GIVEN TASK
Reproduce the lines from the one bearing "box('carcass_rail',CF+.015,CF+.04,4.175,5.545,.70,.812,OAKS,0)" through the one bearing "boxes(nm+'_groove',[(x-.006,x-.001,y0+w,y1-w,z0+w,z1-w)],OAKS)", inclusive. Copy them exactly; include no other line.

----------

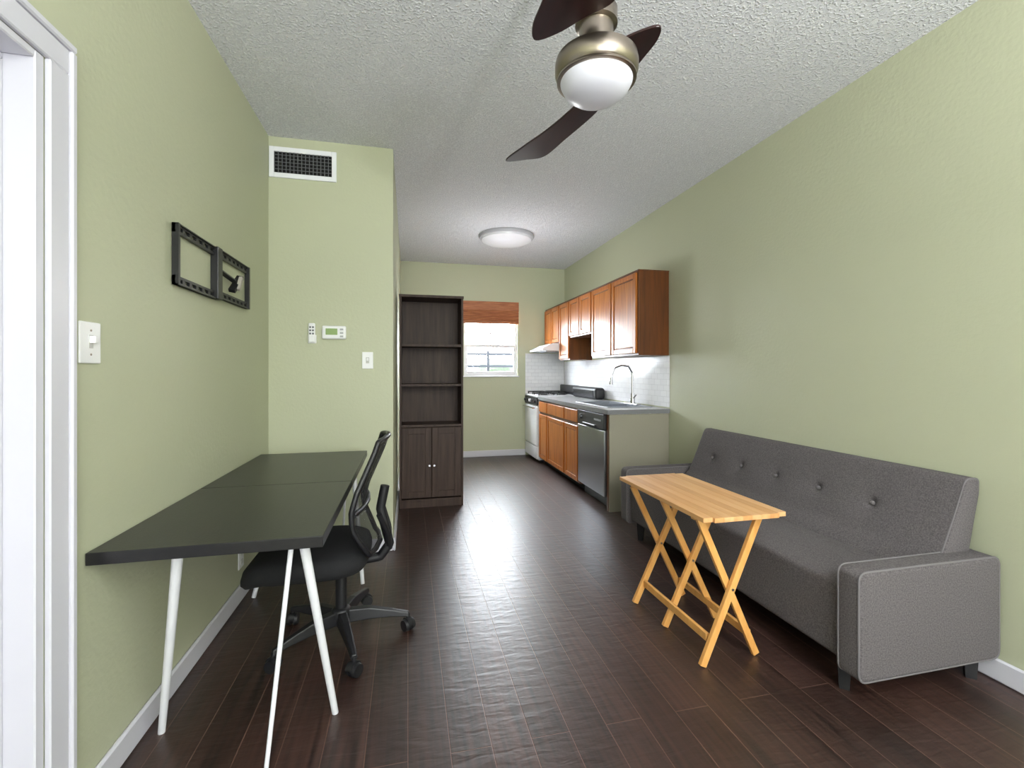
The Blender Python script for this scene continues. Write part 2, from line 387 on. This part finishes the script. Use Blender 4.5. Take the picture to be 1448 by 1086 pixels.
for a,c in zip(rings,rings[1:]):
    for i in range(N):bm.faces.new((a[i],a[(i+1)%N],c[(i+1)%N],c[i]))
bm.faces.new(rings[0]);bm.faces.new(rings[-1])
o=frombm('seat',bm,FABB);smooth(o,60)
# back
DX=-.035
prof=[(.875,-.085),(.83,-.10),(.76,-.13),(.68,-.165),(.60,-.185),(.53,-.175),(.47,-.145),(.42,-.12)]
def bx(z):
    for (z1_,x1_),(z2_,x2_) in zip(prof,prof[1:]):
        if z<=z1_ and z>=z2_:
            t=(z1_-z)/(z1_-z2_);return x1_+(x2_-x1_)*t+DX
    return (prof[-1][1] if z<.5 else prof[0][1])+DX
ZT_=.875
def bw(z):
    t=(z-.42)/(ZT_-.42);return .17+.065*math.sin(math.pi*min(1,max(0,t))**.8)-.02*t
K=.035
def sc(s,z):return (bx(z)+K-K*s*s,cy+s*bw(z),z)
bm=bmesh.new();g=[]
nz,ny=24,16
for i in range(nz+1):
    z=.42+(ZT_-.42)*i/nz
    g.append([bm.verts.new(sc(-1+2*j/ny,z)) for j in range(ny+1)])
for i in range(nz):
    for j in range(ny):bm.faces.new((g[i][j],g[i][j+1],g[i+1][j+1],g[i+1][j]))
o=frombm('back_mesh',bm,MESH);smooth(o,80)
loop=[sc(-1,.42+(ZT_-.42)*i/12) for i in range(13)]
top=[(bx(ZT_)+K-K*s*s,cy+s*bw(ZT_),ZT_+.012*(1-s*s)) for s in (-.7,-.35,0,.35,.7)]
loop2=[sc(1,ZT_-(ZT_-.42)*i/12) for i in range(13)]
bot=[sc(s,.42) for s in (.6,0,-.6)]
tube('back_frame',loop+top+loop2+bot,.011,BLKP,cyclic=True)
tube('lumbar_bar',[(sc(s,.6)[0]+.012,cy+s*bw(.6),.6) for s in (-1,-.5,0,.5,1)],.010,BLKP)
tube('spine',[(-.10,cy,.66),(-.12,cy,.56),(-.095,cy,.46),(-.08,cy,.40),(-.12,cy,.345),(-.22,cy,.335)],.02,BLKP)
tube('spine_brace_l',[(-.12,cy-.10,.56),(-.085,cy-.05,.46),(-.08,cy,.38)],.012,BLKP)
tube('spine_brace_r',[(-.12,cy+.10,.56),(-.085,cy+.05,.46),(-.08,cy,.38)],.012,BLKP)

# ---------- bookcase
group('bookcase',(.2,4.13,0))
bx0,bx1,by0,by1,bz=-.072,.472,3.98,4.27,1.826
t=.018
box('side_left',bx0,bx0+t,by0,by1,0,bz-.022,SHELF,.001);box('side_right',bx1-t,bx1,by0,by1,0,bz-.022,SHELF,.001)
box('top_board',bx0-.004,bx1+.004,by0-.006,by1,bz-.022,bz,SHELF,.002)
box('back_board',bx0+t,bx1-t,by1-.01,by1-.002,.05,bz-.022,SHELF,0)
for i,z in enumerate((1.403,1.06,.71,.07)):
    box('shelf_%d'%i,bx0+t,bx1-t,by0+.004,by1-.01,z-.02,z,SHELF,.001)
mid=(bx0+bx1)/2
for i,(a,c) in enumerate(((bx0+t+.002,mid-.0015),(mid+.0015,bx1-t-.002))):
    box('door_%d'%i,a+.01,c-.01,by0+.002,by0+.016,.095,.676,SHELF,.001)
    boxes('door_rails_%d'%i,frY(a,c,.085,.686,.055,by0-.006,by0+.004),SHELF,.002)
box('kick',bx0+t,bx1-t,by0+.004,by0+.02,0,.05,SHELF,.001)
for i,x in enumerate((mid-.02,mid+.02)):
    rod('knob_%d'%i,(x,by0-.005,.36),(x,by0-.022,.36),.006,.009,CHROME,16)

# ---------- kitchen
CF,YE=1.63,3.50
group('base_cabinet',(1.9,4.6,0))
box('end_panel',CF+.0,XR-.002,YE,YE+.02,0,.81,PANEL,.001)
boxes('end_trim',[(CF-.004,CF+.03,YE+.02,YE+.05,0,.81)],OAKS)
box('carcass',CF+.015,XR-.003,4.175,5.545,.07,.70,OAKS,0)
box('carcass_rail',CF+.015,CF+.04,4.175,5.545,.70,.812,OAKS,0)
box('toe_kick',CF+.07,XR-.01,4.175,5.545,0,.07,DARK,0)
def cabdoor(nm,x,y0,y1,z0,z1,w=.045):
    g_=.006;y0+=g_;y1-=g_;z0+=g_;z1-=g_
    boxes(nm+'_frame',[(x-.02,x,y0,y0+w,z0,z1),(x-.02,x,y1-w,y1,z0,z1),(x-.02,x,y0+w,y1-w,z0,z0+w),(x-.02,x,y0+w,y1-w,z1-w,z1)],OAK,.004)
    box(nm+'_panel',x-.014,x-.002,y0+w+.006,y1-w-.006,z0+w+.006,z1-w-.006,OAKD,.006,2)
    boxes(nm+'_groove',[(x-.006,x-.001,y0+w,y1-w,z0+w,z1-w)],OAKS)
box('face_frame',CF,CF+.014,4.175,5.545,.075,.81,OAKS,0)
for i,(a,c) in enumerate(((4.18,4.58),(4.58,5.20),(5.20,5.54))):
    cabdoor('door_%d'%i,CF,a+.01,c-.01,.085,.64)
    box('drawer_%d'%i,CF-.02,CF,a+.018,c-.018,.665,.79,OAK,.006)
group('countertop',(1.9,4.5,.85))
hx0,hx1,hy0,hy1=1.72,2.07,3.70,4.44
CX=1.605
boxes('slab',[(CX,hx0,YE-.012,5.545,.812,.85),(hx1,XR-.001,YE-.012,5.545,.812,.85),(hx0,hx1,YE-.012,hy0,.812,.85),(hx0,hx1,hy1,5.545,.812,.85)],COUNT,.0)
boxes('metal_edge',[(CX-.003,CX,YE-.015,5.545,.815,.848),(CX,XR-.001,YE-.015,YE-.012,.815,.848)],mat('edge',(120,120,124),.4))
group('kitchen_sink',(1.9,4.07,.85))
L=[]
ym=(hy0+hy1)/2
for a,c in ((hy0,ym-.012),(ym+.012,hy1)):
    z0=.715
    L+=[(hx0,hx1,a,c,z0,z0+.004),(hx0,hx0+.004,a,c,z0+.004,.85),(hx1-.004,hx1,a,c,z0+.004,.85),(hx0+.004,hx1-.004,a,a+.004,z0+.004,.85),(hx0+.004,hx1-.004,c-.004,c,z0+.004,.85)]
boxes('basins',L,STEEL)
boxes('rim',[(hx0-.022,hx0+.004,hy0-.022,hy1+.022,.85,.856),(hx1-.004,hx1+.055,hy0-.022,hy1+.022,.85,.856),(hx0+.004,hx1-.004,hy0-.022,hy0+.004,.85,.856),(hx0+.004,hx1-.004,hy1-.004,hy1+.022,.85,.856),(hx0+.004,hx1-.004,ym-.014,ym+.014,.85,.856)],STEEL,.001)
group('kitchen_faucet',(2.09,3.98,.856))
fx,fy=2.09,3.98
box('deck_plate',fx-.025,fx+.025,fy-.12,fy+.12,.856,.866,CHROME,.006,3)
lathe('body',(fx,fy),[(.024,.864),(.022,.90),(.016,.92),(.015,.96),(0,.96)],CHROME,24)
tube('spout',[(fx,fy,.95),(fx,fy,1.08),(fx-.003,fy,1.16),(fx-.04,fy,1.215),(fx-.11,fy,1.225),(fx-.18,fy,1.20),(fx-.215,fy,1.13),(fx-.22,fy,1.10)],.0105,CHROME)
rod('spray_head',(fx-.22,fy,1.105),(fx-.222,fy,1.045),.014,.017,CHROME)
bar('lever',(fx,fy-.01,.91),(fx+.0,fy-.075,.95),.012,.01,CHROME,(1,0,0),.003)
group('backsplash',(XR-.004,4.8,.87))
box('tiles',XR-.007,XR-.0005,YE-.01,YB-.01,.862,1.304,SPL,0)
group('backsplash',(1.9,YB-.004,.87))
box('tiles',1.60,XR-.01,YB-.008,YB-.0005,.80,1.42,SPL,0)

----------

OUTPUT BELOW
box('carcass_rail',CF+.015,CF+.04,4.175,5.545,.70,.812,OAKS,0)
box('toe_kick',CF+.07,XR-.01,4.175,5.545,0,.07,DARK,0)
def cabdoor(nm,x,y0,y1,z0,z1,w=.045):
    g_=.006;y0+=g_;y1-=g_;z0+=g_;z1-=g_
    boxes(nm+'_frame',[(x-.02,x,y0,y0+w,z0,z1),(x-.02,x,y1-w,y1,z0,z1),(x-.02,x,y0+w,y1-w,z0,z0+w),(x-.02,x,y0+w,y1-w,z1-w,z1)],OAK,.004)
    box(nm+'_panel',x-.014,x-.002,y0+w+.006,y1-w-.006,z0+w+.006,z1-w-.006,OAKD,.006,2)
    boxes(nm+'_groove',[(x-.006,x-.001,y0+w,y1-w,z0+w,z1-w)],OAKS)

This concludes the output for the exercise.